Frequently Asked Questions
Can I hold a date without paying a deposit?
Most videographers will informally hold a date for 5–7 business days while you review their contract. Beyond that, paying a deposit is the only way to secure it. A date "on hold" without a deposit is not a booking — and can be released at any time.
Is it worth booking a videographer before I have confirmed all my other suppliers?
For peak-season Saturdays, yes. You can always exchange information with other suppliers later. Missing your videographer date because you were waiting to finalise the caterer is a common regret.
What if I book and then need to change the date?
Most UK videography contracts allow a date change to another available date without forfeiting the deposit, provided notice is given with at least 6 months remaining. Changes with under 3 months notice usually result in partial or full deposit forfeit. Read the contract clause carefully before signing.
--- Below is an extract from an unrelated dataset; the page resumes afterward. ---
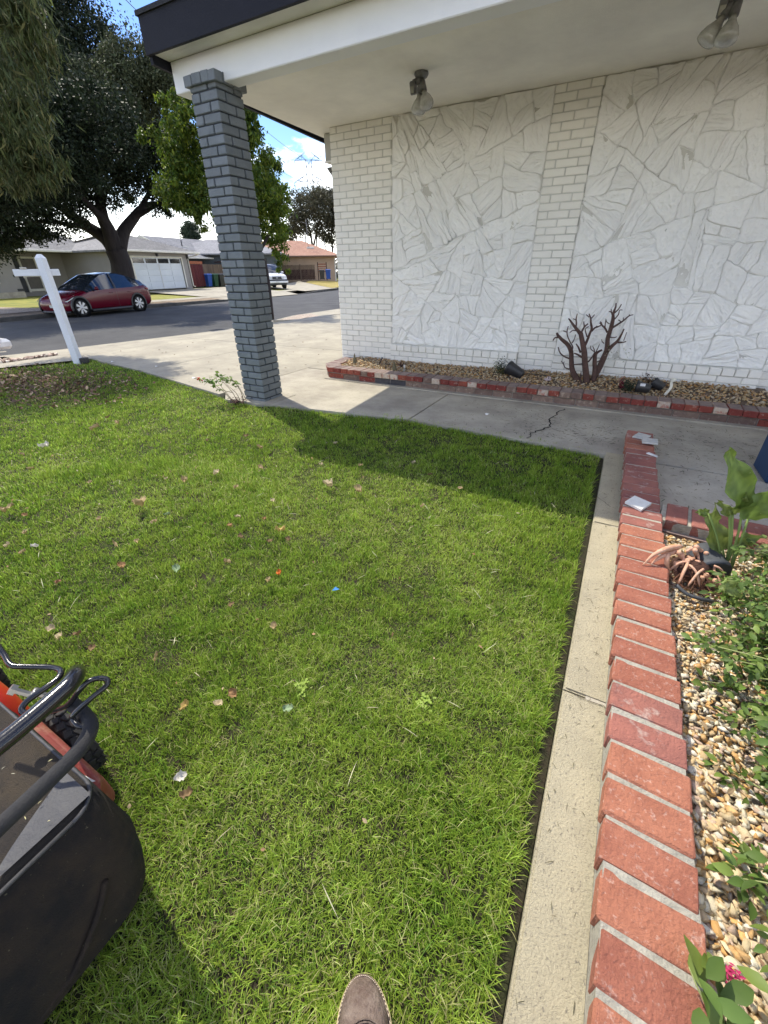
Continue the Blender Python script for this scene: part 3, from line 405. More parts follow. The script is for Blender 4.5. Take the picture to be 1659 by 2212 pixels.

Does booking earlier guarantee a better price?
Not always, but early booking does protect you from price increases. Many videographers raise their prices annually in January. Booking in October for the following August locks in the current rate.
Do two-day weddings need to be booked even earlier?
Yes. If your wedding spans 2 days (e.g., a sangeet or rehearsal dinner followed by the ceremony), you are effectively booking 2 dates. Add 2–3 months to the recommended booking window. See our full two-day guide below.
How does a destination wedding change the timeline?
For UK couples marrying abroad, or international couples marrying in the UK, 18–24 months is prudent. Travel coordination, permit requirements (especially for drone footage abroad), and accommodation logistics all require extended lead time.
What questions should I ask once I have confirmed availability?
Move straight to our 20-question consultation guide to make the most of every minute.
Is a last-minute videographer always a compromise?
Not necessarily — some excellent talent is available at short notice due to cancellations. But the probability of finding a great fit under time pressure is significantly lower than with a proper lead time. Manage expectations accordingly.